The prime extra option on Antarctic voyages is the chance to spend the night onshore, sleeping in two-person tents. Fram is limited to putting only 10 passengers and one expedition-crew escort on shore overnight, so passengers willing to pay the extra fee to sleep on the continent put their names into a drawing. On other itineraries, guests are given the chance to sleep out on the deck of the ship in a warm sleeping bag, often under the midnight sun.

During cruising time, expedition crewmembers give outstanding lectures based on their academic specialties: local flora, fauna, history and culture. (On Antarctic trips, there is no native culture to discuss, so a topic such as "who owns Antarctica?" is substituted.) Lectures are given in English and at least one other language, but in separate rooms, so that passengers don't have to sit through endless translations. P.A. announcements are also made in English, followed by a European language version. Beyond the lectures, the only entertainment is likely to be a kitschy talent show by the crew and an auction of ship items particular to your cruise, such as an ensign signed by all expedition crewmembers. On some itineraries, a musician is on staff to play in the observation lounge in the evenings.

Once dinner is finished, passengers head up to the Deck 7 observation lounge, which has the ship's only bar, for cocktails and conversation, or sit at the four-seat tables on Deck 4 to work jigsaw puzzles, play board games and cards, or linger over a cup of coffee or tea. Some return to their cabins to read or watch TV, which loops a few theatrical films (in English and other languages) and American sitcoms, and also streams a selection of satellite channels such as the BBC, the Discovery Channel and some Norwegian networks. Because landings may start as early as 8 a.m., some passengers go to bed shortly after dinner.

Fellow Passengers

Fram's destinations of Greenland, polar Norway and Antarctica draw a largely non-North American passenger manifest. On our Greenland sailing, at least half of the passengers onboard were German, with a fair number of Norwegians and other Europeans. Antarctic cruises tend to draw more Americans and Asians. Because many excursions require a good deal of walking and even some uphill trekking, passengers generally are fit adventure-seekers in the 50-and-older age range.

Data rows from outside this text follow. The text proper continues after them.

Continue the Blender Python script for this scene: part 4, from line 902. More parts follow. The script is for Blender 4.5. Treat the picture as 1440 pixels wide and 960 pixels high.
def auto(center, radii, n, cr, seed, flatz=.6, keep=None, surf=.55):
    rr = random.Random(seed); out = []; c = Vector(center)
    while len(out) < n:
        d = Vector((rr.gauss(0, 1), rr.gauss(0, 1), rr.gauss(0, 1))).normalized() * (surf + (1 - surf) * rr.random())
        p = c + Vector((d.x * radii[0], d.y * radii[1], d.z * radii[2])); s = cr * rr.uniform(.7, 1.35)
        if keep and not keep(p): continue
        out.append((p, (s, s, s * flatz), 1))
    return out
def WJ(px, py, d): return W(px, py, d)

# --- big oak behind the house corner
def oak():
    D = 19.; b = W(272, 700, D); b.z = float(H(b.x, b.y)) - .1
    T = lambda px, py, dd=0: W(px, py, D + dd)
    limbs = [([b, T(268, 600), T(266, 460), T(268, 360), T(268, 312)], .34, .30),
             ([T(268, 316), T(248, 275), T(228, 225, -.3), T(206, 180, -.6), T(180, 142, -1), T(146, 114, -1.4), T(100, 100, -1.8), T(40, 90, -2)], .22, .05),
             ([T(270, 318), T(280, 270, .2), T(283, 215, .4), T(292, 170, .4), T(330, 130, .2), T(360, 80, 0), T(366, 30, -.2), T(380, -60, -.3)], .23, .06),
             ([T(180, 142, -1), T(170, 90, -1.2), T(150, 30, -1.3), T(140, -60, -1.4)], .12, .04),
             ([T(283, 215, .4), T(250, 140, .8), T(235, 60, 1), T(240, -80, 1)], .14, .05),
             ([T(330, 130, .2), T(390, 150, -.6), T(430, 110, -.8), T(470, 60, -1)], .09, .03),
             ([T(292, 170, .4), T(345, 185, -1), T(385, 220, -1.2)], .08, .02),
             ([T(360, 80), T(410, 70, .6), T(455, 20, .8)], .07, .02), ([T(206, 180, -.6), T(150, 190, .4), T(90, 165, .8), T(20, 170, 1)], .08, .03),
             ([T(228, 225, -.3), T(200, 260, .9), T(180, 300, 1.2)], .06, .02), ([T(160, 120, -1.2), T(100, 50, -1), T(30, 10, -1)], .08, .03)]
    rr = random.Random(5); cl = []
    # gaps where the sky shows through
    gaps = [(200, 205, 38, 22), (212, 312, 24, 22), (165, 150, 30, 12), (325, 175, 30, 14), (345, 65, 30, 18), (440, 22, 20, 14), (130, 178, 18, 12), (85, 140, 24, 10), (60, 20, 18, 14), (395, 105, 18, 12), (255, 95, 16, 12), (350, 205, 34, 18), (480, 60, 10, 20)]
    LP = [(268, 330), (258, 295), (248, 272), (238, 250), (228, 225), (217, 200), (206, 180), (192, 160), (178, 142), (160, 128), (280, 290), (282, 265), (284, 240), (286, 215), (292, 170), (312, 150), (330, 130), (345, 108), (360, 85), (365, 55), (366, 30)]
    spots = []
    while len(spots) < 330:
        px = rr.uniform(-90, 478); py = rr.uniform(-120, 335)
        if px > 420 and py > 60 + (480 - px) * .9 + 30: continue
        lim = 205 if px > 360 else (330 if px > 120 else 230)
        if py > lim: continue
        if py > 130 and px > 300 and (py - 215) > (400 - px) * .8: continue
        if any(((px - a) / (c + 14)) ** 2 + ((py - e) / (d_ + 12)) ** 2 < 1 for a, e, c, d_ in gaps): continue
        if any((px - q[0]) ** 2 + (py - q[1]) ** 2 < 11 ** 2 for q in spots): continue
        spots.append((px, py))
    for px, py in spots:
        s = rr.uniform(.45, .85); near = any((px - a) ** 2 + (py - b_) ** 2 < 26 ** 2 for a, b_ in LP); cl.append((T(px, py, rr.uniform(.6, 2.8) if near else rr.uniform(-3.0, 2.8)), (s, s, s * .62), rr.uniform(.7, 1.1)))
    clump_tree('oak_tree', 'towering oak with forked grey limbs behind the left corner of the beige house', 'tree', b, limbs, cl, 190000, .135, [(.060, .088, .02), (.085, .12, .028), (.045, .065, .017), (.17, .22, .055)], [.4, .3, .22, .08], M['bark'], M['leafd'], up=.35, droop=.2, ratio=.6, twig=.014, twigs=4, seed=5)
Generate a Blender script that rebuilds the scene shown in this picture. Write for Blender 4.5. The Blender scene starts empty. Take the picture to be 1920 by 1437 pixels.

The ship usually operates in at least two languages: English and, depending on the nationality of the bulk of remaining passengers, German, French or Norwegian. All P.A. announcements are given in English and at least one other language, and most lectures are also presented, in separate rooms, in two languages. The majority of the European passengers speak at least a little English in addition to their first language.


There is a non-tipping policy on all ships. However, if you feel that individual crew or staff members should be rewarded for providing exceptional service, tipping is at your discretion.

Our recommendation

Very enjoyable cruise, great food, limited entertainment and only one main restaurant.

Note: if you use a credit card, they do ‘hold’ a deposit on the card, in addition to ‘charging’ your room bill at the end. So make sure you have sufficient funds, as it takes 10 working days to clear the holding deposit.

Cabins were small, but comfortable. No tea / coffee making facilities in the room. The coffee onboard I found horrible, so take your own if you are a fussy coffee drinker. The water onboard is drinkable.

If you are not a big fish eater, do make the restaurant manager aware, as most dinners were ‘set’ menu’s, and they will serve you alternative options to fish.

Take sea-sick tablets or wrist bands.

The ship is a ‘working’ ship ie. ferry. So it carries locals/cargo between ports.

It only got ‘light’ after 10am in the morning, and it was dark again by 3pm. The days are very short.

We were lucky enough to see the Northern Lights, three nights in a row! We found the best place to view them was on deck 6.